Astrology Secrets Revealed by ERIC FRANCIS

Saturn and Life Stages (or Pluto square Pluto)

 

July 29, 2005

 

http://cainer.com/ericfrancis/july29.html

 

Hi Eric,

 

Your latest column states that "Jackie Robinson suffered from diabetes, which is often about a lot." Love your column -- very educational. You mentioned in your article on Saturn and Leo that at 35 you experience Saturn square. What exactly is this and what can it mean for the likes of me who has just entered their 35th year?

 

Hope to hear from you.

 

Kind regards

 

Lorraine

 

 

Hi Back Lorraine,

 

At about 35 years old, transiting Saturn makes a square to its natal position. That's to say, it takes Saturn 29 years to go around the zodiac, so at 29-30 (as copiously detailed in many replies) there is the Saturn return. Then after about seven more years, it's a quarter of the way around the second time; you get a kind of "first quarter" aspect called the Saturn square (properly, "Saturn square Saturn").

 

You had this when you were seven years old, and it was, at that time, one of the most important aspects of your life. That's when little kids seem more like big kids, when adult teeth start coming in, and when certain mental patterns of adulthood begin to become apparent.
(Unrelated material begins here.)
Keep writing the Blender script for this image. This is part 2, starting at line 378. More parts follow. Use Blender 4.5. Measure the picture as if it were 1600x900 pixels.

You might want to check in with that earlier time in your life.

 

When it happens again at 35, it's not usually the most profound transit in the world, but of course, if your chart has many planets around that range of degrees, then you will have more transits. But the Saturn aspects, which occur in approximately seven year intervals, are at least meaningful and useful and sometimes quite challenging. None, however, rivals the first Saturn return at 29 for impact or productivity.

 

However, around the age of 35, something else happens, called the Pluto square Pluto aspect. Called the "Pluto square" by most astrologers, it's a transit that astrology takes for granted now without understanding quite as fully as it might, and this one comes with a major evolutionary shift -- it's often a time of getting a lot of personal work done, or a time of intense personal crisis. To say the least, it's a time of awakening, and of cleaning up what's left from the growth work of the Saturn return.

 

The simultaneous occurrence of the Saturn square and the Pluto square is a really good example of multiple transits, which I addressed a few weeks ago. Important transits almost always seem to come in groups, providing resources and opportunities to work things out on multiple levels.

 

In a sense, the Pluto square one of the first major life passages after full adulthood is reached at the Saturn return, and it has a fairly deep sense of ending and beginning. Remember that it's the first and usually only stressful aspect that Pluto makes to its own position, since we would not have our Pluto opposite Pluto aspect till we were well past 100 years old. (Typically, we feel the aspects on the 90-degree harmonic a lot more than the others; but that's why we have astrology -- to show us when times are good, so we can do something with them, and to point out the benefits of the stressful times as well.)

 

Here is an interesting fact about the Pluto square that I have not read anywhere else. If you were born (for example) on Jan. 1, 1930, you would not have your Pluto square until the fall of 1978, at the age of 48, and it would continue until the age of 50. As the decades after the 1930s progressed, the Pluto square happened earlier and earlier, because Pluto's speed through the zodiac increased. Now it happens about as young as is possible, in relatively young adulthood.

 

From a spiritual standpoint, this means that we are dealing with the effects of Pluto, a planet that puts us in contact with our deepest motives, growth needs and evolutionary process, much earlier. Of course, Pluto was discovered in 1930 and the energy did not have a name, astrologically, and it took a long time for it to sink into the astrological community how meaningful Pluto was.

 

Fair to say that people born in the 30s and 40s don't necessarily have an idea of what it means to be young now, at least from the standpoint of Pluto, because they had their Pluto square so much later.

 

This is a very similar effect as Chiron, where for some generations a particular transit (such as the Chiron square) can occur at seven years old, and for others, at 22 years old. It's a little less dramatic with Pluto, but there is most definitely a generational effect and it is certainly era-defining in terms of what people of a similar age group go through at a given time.